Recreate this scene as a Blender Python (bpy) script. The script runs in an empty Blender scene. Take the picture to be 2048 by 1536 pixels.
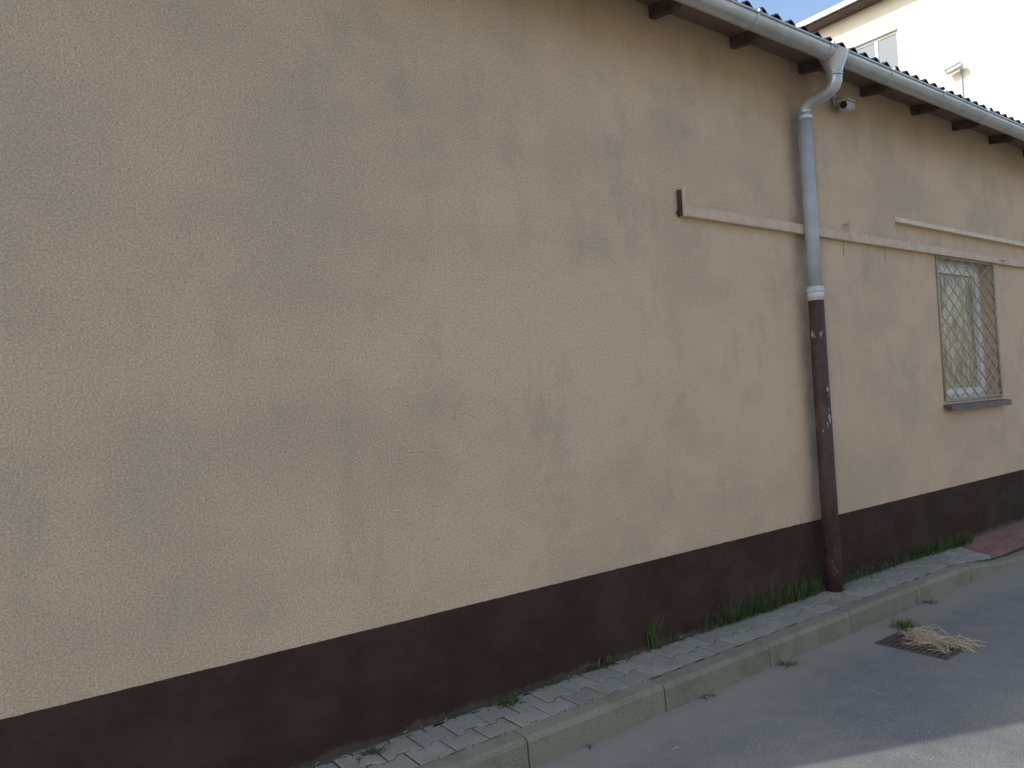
import bpy, bmesh, math, random
from mathutils import Vector, Matrix, noise as mnoise
random.seed(7)
scene=bpy.context.scene
SUN_EL=math.radians(38); SUN_AZ=math.atan2(-.41,1.0)   # light travels toward +X and slightly -Y (from behind the building)
BX0=-.15  # unseen left end of the stucco building, placed to let the sun patch through

# ------------------------------------------------------------ helpers
def mkobj(name,bm,mat=None,parent=None,smooth=False,mats=None):
    me=bpy.data.meshes.new(name); bm.normal_update(); bm.to_mesh(me); bm.free()
    o=bpy.data.objects.new(name,me); scene.collection.objects.link(o)
    if mats:
        for m in mats: me.materials.append(m)
    elif mat: me.materials.append(mat)
    if smooth:
        for p in me.polygons: p.use_smooth=True
    if parent: o.parent=parent
    return o
def empty(name,parent=None):
    o=bpy.data.objects.new(name,None); scene.collection.objects.link(o)
    if parent: o.parent=parent
    return o
def box(bm,x0,x1,y0,y1,z0,z1,mi=0,bev=0):
    vs=[bm.verts.new((x,y,z)) for x in(x0,x1) for y in(y0,y1) for z in(z0,z1)]
    fs=[(0,1,3,2),(4,6,7,5),(0,4,5,1),(2,3,7,6),(0,2,6,4),(1,5,7,3)]
    out=[]
    for f in fs:
        fc=bm.faces.new([vs[i] for i in f]); fc.material_index=mi; out.append(fc)
    if bev>0:
        es=set(e for f in out for e in f.edges)
        bmesh.ops.bevel(bm,geom=list(es),offset=bev,segments=1,affect='EDGES',profile=.5)
    return vs
def tube(bm,pts,r,seg=16,cap=True,mi=0):
    pts=[Vector(p) for p in pts]; rs=r if isinstance(r,(list,tuple)) else [r]*len(pts)
    rings=[]; prev=None
    for i,p in enumerate(pts):
        if i==0: d=pts[1]-p
        elif i==len(pts)-1: d=p-pts[i-1]
        else: d=(pts[i+1]-p).normalized()+(p-pts[i-1]).normalized()
        d.normalize()
        if prev is None:
            a=Vector((1,0,0)) if abs(d.x)<.9 else Vector((0,1,0))
            u=d.cross(a).normalized()
        else:
            u=(prev-d*prev.dot(d)).normalized()
        prev=u; w=d.cross(u)
        rings.append([bm.verts.new(p+(u*math.cos(t)+w*math.sin(t))*rs[i]) for t in [2*math.pi*k/seg for k in range(seg)]])
    for a,b in zip(rings[:-1],rings[1:]):
        for k in range(seg):
            f=bm.faces.new((a[k],a[(k+1)%seg],b[(k+1)%seg],b[k])); f.material_index=mi; f.smooth=True
    if cap:
        f=bm.faces.new(rings[0][::-1]); f.material_index=mi
        f=bm.faces.new(rings[-1]); f.material_index=mi
class M:
    def __init__(s,name,rough=.9,metal=0,spec=.3):
        s.m=bpy.data.materials.new(name); s.m.use_nodes=True; s.t=s.m.node_tree; s.n=s.t.nodes; s.l=s.t.links
        s.b=s.n['Principled BSDF']; s.b.inputs['Roughness'].default_value=rough; s.b.inputs['Metallic'].default_value=metal
        s.b.inputs['Specular IOR Level'].default_value=spec
        s.tc=s.n.new('ShaderNodeTexCoord'); s.obj=s.tc.outputs['Object']
    def noise(s,scale,detail=4,rough=.6,stretch=None,loc=(0,0,0)):
        n=s.n.new('ShaderNodeTexNoise'); n.inputs['Scale'].default_value=scale; n.inputs['Detail'].default_value=detail; n.inputs['Roughness'].default_value=rough
        mp=s.n.new('ShaderNodeMapping'); mp.inputs['Scale'].default_value=stretch or (1,1,1); mp.inputs['Location'].default_value=loc
        s.l.new(s.obj,mp.inputs['Vector']); s.l.new(mp.outputs[0],n.inputs['Vector'])
        return n.outputs['Fac']
    def ramp(s,fac,p0,p1,c0=0,c1=1):
        r=s.n.new('ShaderNodeMapRange'); r.inputs['From Min'].default_value=p0; r.inputs['From Max'].default_value=p1
        r.inputs['To Min'].default_value=c0; r.inputs['To Max'].default_value=c1
        r.interpolation_type='SMOOTHSTEP'
        s.l.new(fac,r.inputs['Value']); return r.outputs['Result']
    def math(s,op,a,b=None):
        n=s.n.new('ShaderNodeMath'); n.operation=op
        for i,v in enumerate((a,b)):
            if v is None: continue
            if isinstance(v,(int,float)): n.inputs[i].default_value=v
            else: s.l.new(v,n.inputs[i])
        return n.outputs[0]
    def mix(s,fac,a,b,mode='MIX'):
        n=s.n.new('ShaderNodeMix'); n.data_type='RGBA'; n.blend_type=mode
        if isinstance(fac,(int,float)): n.inputs['Factor'].default_value=fac
        else: s.l.new(fac,n.inputs['Factor'])
        for nm,v in ((6,a),(7,b)):
            if isinstance(v,tuple): n.inputs[nm].default_value=(*v,1)
            else: s.l.new(v,n.inputs[nm])
        return n.outputs[2]
    def grey(s,v):
        c=s.n.new('ShaderNodeCombineColor')
        for i in range(3): s.l.new(v,c.inputs[i])
        return c.outputs[0]
    def sep(s):
        n=s.n.new('ShaderNodeSeparateXYZ'); s.l.new(s.obj,n.inputs[0]); return n.outputs
    def island(s):
        g=s.n.new('ShaderNodeNewGeometry'); return g.outputs['Random Per Island']
    def color(s,c):
        if isinstance(c,tuple): s.b.inputs['Base Color'].default_value=(*c,1)
        else: s.l.new(c,s.b.inputs['Base Color'])
    def bump(s,h,dist=.005,strength=1,prev=None):
        n=s.n.new('ShaderNodeBump'); n.inputs['Distance'].default_value=dist; n.inputs['Strength'].default_value=strength
        s.l.new(h,n.inputs['Height'])
        if prev: s.l.new(prev,n.inputs['Normal'])
        s.l.new(n.outputs[0],s.b.inputs['Normal']); return n.outputs[0]

# ------------------------------------------------------------ materials
def stucco():
    m=M('stucco_render',.95,0,.15); x,y,z=m.sep()
    clean=(.690,.528,.375); dirty=(.505,.41,.305)
    big=m.noise(.5,4,.6,(1,1,1.6)); med=m.noise(1.3,5,.65,(.8,1,1.2),(3,0,1))
    f=m.math('ADD',m.math('MULTIPLY',big,.5),m.math('MULTIPLY',med,.5))
    c=m.mix(m.ramp(f,.42,.62,0,.6),clean,dirty)
    c=m.mix(m.ramp(m.noise(1.6,5,.72,(1,1,.8),(11,2,5)),.54,.72,0,.38),c,(.37,.35,.275))
    c=m.mix(m.ramp(m.noise(3.6,4,.7,(1.2,1,.45),(1,7,5)),.52,.74,0,.28),c,(.38,.33,.25))
    c=m.mix(m.ramp(m.math('SUBTRACT',x,m.math('MULTIPLY',big,1.5)),-1.5,2.5,.32,0),c,(.46,.385,.29))
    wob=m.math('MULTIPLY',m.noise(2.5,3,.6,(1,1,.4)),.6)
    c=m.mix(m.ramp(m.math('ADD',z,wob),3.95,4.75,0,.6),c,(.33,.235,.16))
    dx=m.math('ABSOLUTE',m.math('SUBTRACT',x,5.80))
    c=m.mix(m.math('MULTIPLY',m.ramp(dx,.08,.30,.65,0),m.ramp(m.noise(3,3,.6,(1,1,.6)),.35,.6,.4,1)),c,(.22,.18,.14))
    g=m.noise(95,3,.8); g2=m.noise(200,1,.6,(1,1,1),(3,1,2))
    c=m.mix(1,c,m.grey(m.math('MULTIPLY',m.ramp(g,.32,.68,.76,1.16),m.ramp(g2,.3,.7,.86,1.13))),'MULTIPLY')
    c=m.mix(m.ramp(m.noise(75,2,.5,(1,1,1),(5,5,5)),.64,.72,0,.5),c,(.18,.145,.12))
    pl=(.046,.028,.0215)
    pc=m.mix(m.ramp(m.noise(2.5,4,.7),.35,.7),pl,(.064,.043,.035))
    pc=m.mix(m.ramp(m.noise(1.1,5,.75,(1,1,1.6),(8,8,3)),.5,.7,0,.45),pc,(.083,.060,.050))
    pc=m.mix(m.ramp(m.noise(110,3,.7),.5,.72,0,.45),pc,(.10,.075,.062))
    base=m.math('ADD',z,m.math('MULTIPLY',m.noise(6,5,.75),-.14))
    pc=m.mix(m.ramp(base,-.075,-.03,.45,0),pc,(.19,.165,.135))
    scr=m.noise(14,5,.8,(1,1,1),(2,9,1)); pc=m.mix(m.ramp(scr,.70,.75,0,.2),pc,(.25,.2,.18))
    edge=m.math('ADD',z,m.math('MULTIPLY',m.noise(9,5,.7),.012))
    c=m.mix(m.ramp(edge,.574,.577,1,0),c,pc)
    m.color(c)
    m.bump(m.noise(95,3,.8),.005,.95,m.bump(m.noise(1.2,2,.5),.015,.5))
    return m.m
M_stucco=stucco()
def simple(name,c1,c2,scale=8,rough=.7,metal=0,spec=.3,bd=0,bs=60,lo=.35,hi=.7):
    m=M(name,rough,metal,spec); m.color(m.mix(m.ramp(m.noise(scale,3,.7),lo,hi),c1,c2))
    if bd: m.bump(m.noise(bs,3,.7),bd,.8)
    return m.m
M_zinc=M('galvanised_zinc',.36,.6,.5); M_zinc.color(M_zinc.mix(M_zinc.ramp(M_zinc.noise(5,4,.7,(.6,1,1)),.3,.7),(.44,.48,.50),(.60,.63,.64))); M_zinc=M_zinc.m
M_pipe=simple('grey_pipe_coating',(.37,.395,.42),(.44,.465,.49),6,.5,0,.4)
def brownpipe():
    m=M('brown_cast_pipe',.6,0,.35); c=m.mix(m.ramp(m.noise(7,4,.7,(1,1,.4)),.35,.65),(.050,.031,.026),(.085,.056,.046))
    c=m.mix(m.ramp(m.noise(5,5,.75,(1,1,.5),(9,2,1)),.5,.66,0,.6),c,(.15,.085,.055))
    c=m.mix(m.ramp(m.noise(9,5,.75,(1,1,.45),(4,1,2)),.60,.64,0,.9),c,(.40,.38,.37)); m.color(c); m.bump(m.noise(30,4,.7),.002); return m.m
M_brown=brownpipe()
M_white=simple('white_pvc',(.80,.81,.81),(.72,.74,.74),4,.4,0,.5)
M_collar=simple('white_paint',(.66,.69,.71),(.52,.55,.57),20,.6)
M_roof=simple('dark_corrugated_sheet',(.030,.037,.048),(.06,.07,.083),5,.5,0,.4)
M_wood=simple('weathered_dark_wood',(.075,.058,.048),(.13,.10,.083),9,.85,0,.2,.002)
M_board=simple('soffit_boards',(.24,.18,.135),(.17,.13,.10),6,.85,0,.2,.002)
M_rail=simple('beige_painted_rail',(.64,.51,.38),(.52,.42,.31),9,.75,0,.3,.001,60)
M_rust=simple('rusty_steel',(.06,.04,.03),(.12,.07,.045),20,.8)
M_grille=simple('grille_paint',(.42,.38,.28),(.32,.28,.20),15,.6,0,.3)
M_sill=simple('sill_metal',(.13,.115,.105),(.09,.08,.072),8,.5,0,.4)
def asphalt():
    m=M('asphalt',.92,0,.25); c=m.mix(m.ramp(m.noise(.8,5,.65),.35,.65),(.145,.155,.157),(.188,.195,.190))
    c=m.mix(m.ramp(m.noise(4,4,.75),.45,.75,0,.6),c,(.235,.235,.22))
    g=m.noise(120,3,.85); c=m.mix(1,c,m.grey(m.ramp(g,.3,.7,.60,1.45)),'MULTIPLY')
    c=m.mix(m.ramp(m.noise(70,2,.6,(1,1,1),(4,4,4)),.65,.71,0,.6),c,(.40,.39,.37))
    x,y,z=m.sep()
    e=m.math('ADD',y,m.math('MULTIPLY',m.noise(3,4,.7),.5))
    c=m.mix(m.ramp(e,-.80,-.28,0,.75),c,(.28,.27,.225))
    c=m.mix(m.ramp(m.noise(7,5,.75,(1,1,1),(2,2,8)),.62,.70,0,.4),c,(.10,.10,.095))
    m.color(c); m.bump(m.noise(120,3,.8),.003,.7,m.bump(m.noise(2,2,.5),.02,.5)); return m.m
M_asph=asphalt()
def paver(name,c1,c2,c3):
    m=M(name,.9,0,.25); c=m.mix(m.island(),c1,c2); c=m.mix(m.ramp(m.noise(3,4,.7),.45,.7,0,.7),c,c3)
    c=m.mix(1,c,m.grey(m.ramp(m.noise(150,3,.8),.3,.7,.72,1.25)),'MULTIPLY'); m.color(c); m.bump(m.noise(130,3,.7),.002); return m.m
M_paver=paver('grey_pavers',(.25,.255,.215),(.34,.335,.285),(.24,.23,.185))
M_redp=paver('red_pavers',(.22,.115,.10),(.27,.15,.13),(.18,.12,.10))
M_kerb=paver('kerb_concrete',(.225,.215,.165),(.265,.25,.195),(.17,.16,.115))
def joint():
    m=M('joint_soil',1,0,.1); c=m.mix(m.ramp(m.noise(12,3,.7),.35,.65),(.055,.050,.036),(.10,.092,.065))
    c=m.mix(m.ramp(m.noise(5,4,.7,(1,1,1),(3,3,3)),.5,.62,0,.75),c,(.05,.075,.022))
    x,y,z=m.sep(); c=m.mix(m.ramp(y,-.06,-.02,0,.7),c,(.17,.15,.11))
    m.color(c); m.bump(m.noise(60,3,.7),.01); return m.m
M_soil=joint()
M_ground=simple('ground_soil',(.10,.11,.05),(.16,.14,.09),.6,1,0,.1,.02,8)
def leafm(name,a,b):
    m=M(name,.6,0,.3); m.color(m.mix(m.island(),a,b)); return m.m
M_grass=leafm('grass_blades',(.035,.075,.018),(.105,.145,.045))
M_straw=leafm('dry_straw',(.27,.23,.14),(.48,.42,.29))
M_iron=simple('cast_iron',(.07,.06,.05),(.12,.10,.08),20,.8,.1)
M_black=simple('near_black',(.02,.019,.017),(.035,.03,.026),9,.9)
M_white_wall=simple('cream_facade',(.84,.78,.66),(.78,.72,.60),1.2,.9,0,.2,.003,60)
M_roofbrown=simple('brown_fascia',(.10,.065,.062),(.14,.09,.085),3,.7)
M_darkglass=M('window_glass',.08,0,.8); M_darkglass.color((.13,.18,.21)); M_darkglass=M_darkglass.m
M_bluegrey=simple('camera_housing',(.50,.52,.54),(.40,.42,.44),8,.4,0,.5)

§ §

Set exercise:
Without any pictures, reproduce the lines from the first one in the material through the line that has "the stucco building", exactly as they appear.

The reply:
Recreate this scene as a Blender Python (bpy) script. The script runs in an empty Blender scene. Take the picture to be 2048 by 1536 pixels.
import bpy, bmesh, math, random
from mathutils import Vector, Matrix, noise as mnoise
random.seed(7)
scene=bpy.context.scene
SUN_EL=math.radians(38); SUN_AZ=math.atan2(-.41,1.0)   # light travels toward +X and slightly -Y (from behind the building)
BX0=-.15  # unseen left end of the stucco building, placed to let the sun patch through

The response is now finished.